SHORT PROBLEM: From the records, pick out and copy each line containing "file".
* START MATERIAL *
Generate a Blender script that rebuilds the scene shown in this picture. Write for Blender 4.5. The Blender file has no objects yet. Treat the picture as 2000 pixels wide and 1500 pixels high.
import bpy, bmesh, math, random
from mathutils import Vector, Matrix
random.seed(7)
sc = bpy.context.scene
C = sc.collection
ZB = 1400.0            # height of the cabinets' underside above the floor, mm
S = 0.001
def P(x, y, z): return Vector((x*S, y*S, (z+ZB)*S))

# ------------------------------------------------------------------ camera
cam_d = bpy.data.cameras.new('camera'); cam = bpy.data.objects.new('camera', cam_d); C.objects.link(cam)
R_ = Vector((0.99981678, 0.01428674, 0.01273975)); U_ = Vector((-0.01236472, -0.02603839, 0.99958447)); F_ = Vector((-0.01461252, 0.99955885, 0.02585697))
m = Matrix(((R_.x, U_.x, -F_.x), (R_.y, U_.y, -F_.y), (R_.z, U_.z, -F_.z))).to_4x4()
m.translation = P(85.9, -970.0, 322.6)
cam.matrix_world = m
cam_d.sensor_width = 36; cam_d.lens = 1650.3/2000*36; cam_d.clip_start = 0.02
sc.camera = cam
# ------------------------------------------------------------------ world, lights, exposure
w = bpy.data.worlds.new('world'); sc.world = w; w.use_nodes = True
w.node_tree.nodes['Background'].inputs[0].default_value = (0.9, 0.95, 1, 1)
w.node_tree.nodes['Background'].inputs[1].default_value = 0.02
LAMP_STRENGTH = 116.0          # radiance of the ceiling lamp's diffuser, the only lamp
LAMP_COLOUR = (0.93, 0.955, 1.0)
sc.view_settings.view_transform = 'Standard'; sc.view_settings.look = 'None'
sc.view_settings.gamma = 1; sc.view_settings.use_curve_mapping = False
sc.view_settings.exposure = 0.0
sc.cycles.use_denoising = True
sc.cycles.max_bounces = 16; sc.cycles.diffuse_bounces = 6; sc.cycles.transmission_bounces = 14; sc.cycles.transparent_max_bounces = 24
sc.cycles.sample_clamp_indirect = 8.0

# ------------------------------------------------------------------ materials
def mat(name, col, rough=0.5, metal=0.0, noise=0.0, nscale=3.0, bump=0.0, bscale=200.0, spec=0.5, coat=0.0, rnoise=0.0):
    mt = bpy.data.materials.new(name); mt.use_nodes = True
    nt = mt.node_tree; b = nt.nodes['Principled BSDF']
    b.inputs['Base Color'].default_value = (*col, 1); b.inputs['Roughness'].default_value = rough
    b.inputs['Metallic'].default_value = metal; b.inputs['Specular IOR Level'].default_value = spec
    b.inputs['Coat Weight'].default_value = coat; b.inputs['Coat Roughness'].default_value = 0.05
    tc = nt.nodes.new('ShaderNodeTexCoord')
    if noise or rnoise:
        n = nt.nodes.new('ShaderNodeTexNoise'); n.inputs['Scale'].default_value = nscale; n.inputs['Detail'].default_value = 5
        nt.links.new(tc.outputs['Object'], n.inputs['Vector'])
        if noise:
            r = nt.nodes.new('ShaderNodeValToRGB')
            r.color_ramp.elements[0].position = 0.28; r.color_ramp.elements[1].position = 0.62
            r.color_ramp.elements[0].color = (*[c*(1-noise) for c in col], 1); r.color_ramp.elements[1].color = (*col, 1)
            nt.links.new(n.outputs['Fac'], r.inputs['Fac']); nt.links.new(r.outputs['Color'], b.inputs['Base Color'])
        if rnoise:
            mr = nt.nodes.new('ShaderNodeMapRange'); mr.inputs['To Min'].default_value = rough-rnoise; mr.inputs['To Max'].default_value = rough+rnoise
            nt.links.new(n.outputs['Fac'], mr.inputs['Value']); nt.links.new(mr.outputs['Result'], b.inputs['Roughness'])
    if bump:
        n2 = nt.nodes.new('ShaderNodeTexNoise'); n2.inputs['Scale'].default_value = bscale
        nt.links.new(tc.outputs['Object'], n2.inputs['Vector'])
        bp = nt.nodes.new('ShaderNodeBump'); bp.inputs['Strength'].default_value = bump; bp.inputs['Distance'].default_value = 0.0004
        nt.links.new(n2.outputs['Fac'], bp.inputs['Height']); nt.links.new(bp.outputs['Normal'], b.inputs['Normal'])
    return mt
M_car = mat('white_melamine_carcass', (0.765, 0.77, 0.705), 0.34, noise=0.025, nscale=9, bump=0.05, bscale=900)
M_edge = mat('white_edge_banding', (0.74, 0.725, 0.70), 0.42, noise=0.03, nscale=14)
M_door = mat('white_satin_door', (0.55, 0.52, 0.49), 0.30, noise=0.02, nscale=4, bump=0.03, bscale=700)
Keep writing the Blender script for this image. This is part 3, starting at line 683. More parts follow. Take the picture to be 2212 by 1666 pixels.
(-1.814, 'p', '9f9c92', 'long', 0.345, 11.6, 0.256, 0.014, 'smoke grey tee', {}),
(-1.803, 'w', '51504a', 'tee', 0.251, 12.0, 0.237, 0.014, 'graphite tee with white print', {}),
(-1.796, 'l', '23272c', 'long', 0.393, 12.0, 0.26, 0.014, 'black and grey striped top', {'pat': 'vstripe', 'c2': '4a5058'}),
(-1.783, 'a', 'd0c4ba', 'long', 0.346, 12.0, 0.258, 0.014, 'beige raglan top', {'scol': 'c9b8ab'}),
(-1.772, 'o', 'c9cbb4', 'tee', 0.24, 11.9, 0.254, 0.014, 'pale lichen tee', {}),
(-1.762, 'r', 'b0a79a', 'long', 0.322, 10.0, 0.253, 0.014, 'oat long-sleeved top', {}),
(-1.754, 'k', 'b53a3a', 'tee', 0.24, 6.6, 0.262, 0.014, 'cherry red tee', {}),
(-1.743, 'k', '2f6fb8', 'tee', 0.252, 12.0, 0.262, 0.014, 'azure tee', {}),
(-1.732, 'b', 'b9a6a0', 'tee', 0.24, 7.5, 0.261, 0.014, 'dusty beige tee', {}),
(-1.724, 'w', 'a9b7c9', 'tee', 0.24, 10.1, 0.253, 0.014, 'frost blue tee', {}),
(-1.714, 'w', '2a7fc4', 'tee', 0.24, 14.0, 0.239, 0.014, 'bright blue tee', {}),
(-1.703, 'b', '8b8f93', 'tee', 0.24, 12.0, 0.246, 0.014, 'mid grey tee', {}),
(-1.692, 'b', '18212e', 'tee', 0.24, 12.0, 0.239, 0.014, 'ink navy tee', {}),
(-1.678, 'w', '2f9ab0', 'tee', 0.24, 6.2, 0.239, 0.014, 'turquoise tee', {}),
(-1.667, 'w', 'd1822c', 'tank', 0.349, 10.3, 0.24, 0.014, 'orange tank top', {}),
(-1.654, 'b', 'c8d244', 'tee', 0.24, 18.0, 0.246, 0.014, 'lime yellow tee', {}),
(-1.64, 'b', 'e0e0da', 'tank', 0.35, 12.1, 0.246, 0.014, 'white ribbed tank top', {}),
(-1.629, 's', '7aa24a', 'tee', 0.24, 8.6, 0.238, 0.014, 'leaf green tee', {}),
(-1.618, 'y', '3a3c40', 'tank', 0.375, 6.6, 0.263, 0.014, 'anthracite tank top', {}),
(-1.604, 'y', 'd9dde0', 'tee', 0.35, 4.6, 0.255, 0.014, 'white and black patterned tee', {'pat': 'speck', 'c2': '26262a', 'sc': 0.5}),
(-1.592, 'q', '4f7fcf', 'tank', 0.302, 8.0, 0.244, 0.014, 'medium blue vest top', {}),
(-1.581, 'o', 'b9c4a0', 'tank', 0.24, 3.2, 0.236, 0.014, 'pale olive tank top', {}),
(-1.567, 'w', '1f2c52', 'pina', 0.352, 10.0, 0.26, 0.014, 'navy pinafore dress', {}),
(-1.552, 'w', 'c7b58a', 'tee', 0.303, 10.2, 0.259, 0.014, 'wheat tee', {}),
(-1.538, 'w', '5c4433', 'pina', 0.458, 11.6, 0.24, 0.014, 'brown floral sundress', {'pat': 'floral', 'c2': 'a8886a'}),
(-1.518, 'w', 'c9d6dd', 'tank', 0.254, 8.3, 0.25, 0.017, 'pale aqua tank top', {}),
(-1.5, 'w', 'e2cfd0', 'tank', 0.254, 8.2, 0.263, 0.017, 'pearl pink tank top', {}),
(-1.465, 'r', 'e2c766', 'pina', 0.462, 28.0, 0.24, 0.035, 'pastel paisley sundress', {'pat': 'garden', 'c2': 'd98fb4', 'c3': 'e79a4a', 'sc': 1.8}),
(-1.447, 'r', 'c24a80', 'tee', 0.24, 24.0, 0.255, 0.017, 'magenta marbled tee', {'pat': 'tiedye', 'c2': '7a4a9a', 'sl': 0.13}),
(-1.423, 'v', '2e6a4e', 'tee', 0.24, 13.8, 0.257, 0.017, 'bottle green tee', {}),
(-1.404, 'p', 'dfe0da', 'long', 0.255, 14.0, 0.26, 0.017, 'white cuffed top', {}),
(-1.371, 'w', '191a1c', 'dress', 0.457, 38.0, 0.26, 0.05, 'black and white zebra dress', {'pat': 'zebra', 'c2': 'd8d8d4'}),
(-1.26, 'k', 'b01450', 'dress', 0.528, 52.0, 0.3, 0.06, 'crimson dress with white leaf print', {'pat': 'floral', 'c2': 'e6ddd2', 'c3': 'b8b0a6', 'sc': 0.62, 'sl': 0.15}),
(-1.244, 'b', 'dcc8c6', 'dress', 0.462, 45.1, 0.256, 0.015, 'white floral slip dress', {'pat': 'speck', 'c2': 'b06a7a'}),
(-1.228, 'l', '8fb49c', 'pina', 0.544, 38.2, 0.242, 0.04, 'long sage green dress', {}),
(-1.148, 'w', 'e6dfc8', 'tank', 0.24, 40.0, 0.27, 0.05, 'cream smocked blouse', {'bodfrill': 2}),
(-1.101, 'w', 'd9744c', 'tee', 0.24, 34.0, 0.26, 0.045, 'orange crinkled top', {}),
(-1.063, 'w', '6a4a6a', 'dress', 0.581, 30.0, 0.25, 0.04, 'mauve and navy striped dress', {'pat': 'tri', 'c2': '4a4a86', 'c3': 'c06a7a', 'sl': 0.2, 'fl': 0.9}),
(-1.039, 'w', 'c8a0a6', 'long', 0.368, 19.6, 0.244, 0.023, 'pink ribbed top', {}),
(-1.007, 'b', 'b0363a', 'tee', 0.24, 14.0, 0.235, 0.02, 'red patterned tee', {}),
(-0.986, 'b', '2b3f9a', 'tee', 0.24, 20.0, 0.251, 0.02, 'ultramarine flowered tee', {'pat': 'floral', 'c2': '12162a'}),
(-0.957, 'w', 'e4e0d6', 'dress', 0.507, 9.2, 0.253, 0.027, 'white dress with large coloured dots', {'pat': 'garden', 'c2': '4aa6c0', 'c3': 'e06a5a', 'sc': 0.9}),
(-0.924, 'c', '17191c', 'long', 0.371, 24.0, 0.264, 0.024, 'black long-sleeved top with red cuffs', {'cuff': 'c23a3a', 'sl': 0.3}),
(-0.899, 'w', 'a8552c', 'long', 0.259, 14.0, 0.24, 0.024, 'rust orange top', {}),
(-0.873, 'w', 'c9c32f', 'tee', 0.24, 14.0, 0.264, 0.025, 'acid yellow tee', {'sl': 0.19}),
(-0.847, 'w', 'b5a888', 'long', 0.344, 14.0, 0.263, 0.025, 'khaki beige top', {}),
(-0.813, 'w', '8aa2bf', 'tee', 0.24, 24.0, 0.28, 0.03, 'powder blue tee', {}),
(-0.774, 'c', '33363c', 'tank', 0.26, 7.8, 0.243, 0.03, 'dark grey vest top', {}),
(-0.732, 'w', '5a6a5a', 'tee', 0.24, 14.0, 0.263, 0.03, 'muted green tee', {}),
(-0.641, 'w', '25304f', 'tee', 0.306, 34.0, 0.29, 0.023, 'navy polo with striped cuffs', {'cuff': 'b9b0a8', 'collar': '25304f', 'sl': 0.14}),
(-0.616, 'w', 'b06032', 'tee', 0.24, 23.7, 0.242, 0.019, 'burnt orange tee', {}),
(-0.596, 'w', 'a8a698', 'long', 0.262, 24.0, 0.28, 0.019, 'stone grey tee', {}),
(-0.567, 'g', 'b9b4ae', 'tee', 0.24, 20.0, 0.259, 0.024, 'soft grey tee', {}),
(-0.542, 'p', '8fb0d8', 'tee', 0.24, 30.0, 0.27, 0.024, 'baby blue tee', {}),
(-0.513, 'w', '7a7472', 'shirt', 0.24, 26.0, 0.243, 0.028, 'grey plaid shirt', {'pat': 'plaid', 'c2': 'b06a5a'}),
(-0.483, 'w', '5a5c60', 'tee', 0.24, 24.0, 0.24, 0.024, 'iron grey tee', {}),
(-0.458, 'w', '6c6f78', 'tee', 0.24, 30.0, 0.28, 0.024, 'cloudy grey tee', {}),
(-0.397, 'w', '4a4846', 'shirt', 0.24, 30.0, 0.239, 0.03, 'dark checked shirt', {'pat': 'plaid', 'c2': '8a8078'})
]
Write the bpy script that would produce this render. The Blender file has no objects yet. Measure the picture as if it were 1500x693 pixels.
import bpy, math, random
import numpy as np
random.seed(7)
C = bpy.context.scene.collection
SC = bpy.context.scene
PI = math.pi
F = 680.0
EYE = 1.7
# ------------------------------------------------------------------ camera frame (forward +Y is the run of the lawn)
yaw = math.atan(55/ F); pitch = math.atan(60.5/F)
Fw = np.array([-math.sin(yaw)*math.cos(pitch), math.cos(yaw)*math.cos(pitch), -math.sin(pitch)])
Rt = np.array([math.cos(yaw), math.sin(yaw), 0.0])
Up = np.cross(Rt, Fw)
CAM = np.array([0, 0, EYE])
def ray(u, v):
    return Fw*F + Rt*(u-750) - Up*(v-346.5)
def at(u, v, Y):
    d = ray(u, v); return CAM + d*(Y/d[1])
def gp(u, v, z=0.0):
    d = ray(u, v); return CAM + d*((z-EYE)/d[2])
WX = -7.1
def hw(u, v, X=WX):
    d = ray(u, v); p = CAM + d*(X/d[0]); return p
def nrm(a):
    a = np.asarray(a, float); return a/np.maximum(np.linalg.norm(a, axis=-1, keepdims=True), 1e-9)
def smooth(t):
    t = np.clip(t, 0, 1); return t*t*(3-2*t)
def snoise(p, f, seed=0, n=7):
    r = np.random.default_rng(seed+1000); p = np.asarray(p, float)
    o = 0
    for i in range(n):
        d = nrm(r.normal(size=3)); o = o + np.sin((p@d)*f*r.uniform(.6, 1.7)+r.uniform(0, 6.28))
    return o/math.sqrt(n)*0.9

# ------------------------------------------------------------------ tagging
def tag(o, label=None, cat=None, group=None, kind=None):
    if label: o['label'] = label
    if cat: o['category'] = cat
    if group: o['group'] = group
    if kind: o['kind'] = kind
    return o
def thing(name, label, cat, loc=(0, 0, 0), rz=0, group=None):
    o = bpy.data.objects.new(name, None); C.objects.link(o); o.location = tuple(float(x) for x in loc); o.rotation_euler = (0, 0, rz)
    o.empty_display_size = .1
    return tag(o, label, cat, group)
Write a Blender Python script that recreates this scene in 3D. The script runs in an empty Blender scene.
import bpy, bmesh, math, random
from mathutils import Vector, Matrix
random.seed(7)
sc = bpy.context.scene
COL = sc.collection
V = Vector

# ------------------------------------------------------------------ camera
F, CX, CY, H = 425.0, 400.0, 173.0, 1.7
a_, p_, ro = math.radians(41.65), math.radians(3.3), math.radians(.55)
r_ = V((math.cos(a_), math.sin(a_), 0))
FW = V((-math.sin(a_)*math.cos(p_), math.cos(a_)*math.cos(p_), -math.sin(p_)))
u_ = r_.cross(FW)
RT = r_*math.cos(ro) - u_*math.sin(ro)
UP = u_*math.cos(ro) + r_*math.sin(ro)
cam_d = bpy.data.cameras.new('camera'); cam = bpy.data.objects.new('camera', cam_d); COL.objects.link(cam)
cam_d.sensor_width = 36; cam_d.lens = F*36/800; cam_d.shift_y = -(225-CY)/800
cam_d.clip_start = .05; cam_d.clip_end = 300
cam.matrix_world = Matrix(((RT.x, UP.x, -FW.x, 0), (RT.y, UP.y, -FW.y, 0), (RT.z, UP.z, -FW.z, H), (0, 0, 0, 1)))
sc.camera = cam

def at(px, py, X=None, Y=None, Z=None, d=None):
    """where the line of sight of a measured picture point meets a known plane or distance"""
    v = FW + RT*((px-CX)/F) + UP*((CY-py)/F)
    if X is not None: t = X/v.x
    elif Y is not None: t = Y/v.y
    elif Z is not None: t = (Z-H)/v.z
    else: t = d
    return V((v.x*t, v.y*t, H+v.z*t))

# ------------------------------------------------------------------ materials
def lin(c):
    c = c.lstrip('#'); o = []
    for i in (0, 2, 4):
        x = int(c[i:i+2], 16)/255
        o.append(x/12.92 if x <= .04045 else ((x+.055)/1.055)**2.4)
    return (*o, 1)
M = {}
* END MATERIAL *
TASK RESULT:
Generate a Blender script that rebuilds the scene shown in this picture. Write for Blender 4.5. The Blender file has no objects yet. Treat the picture as 2000 pixels wide and 1500 pixels high.
Write the bpy script that would produce this render. The Blender file has no objects yet. Measure the picture as if it were 1500x693 pixels.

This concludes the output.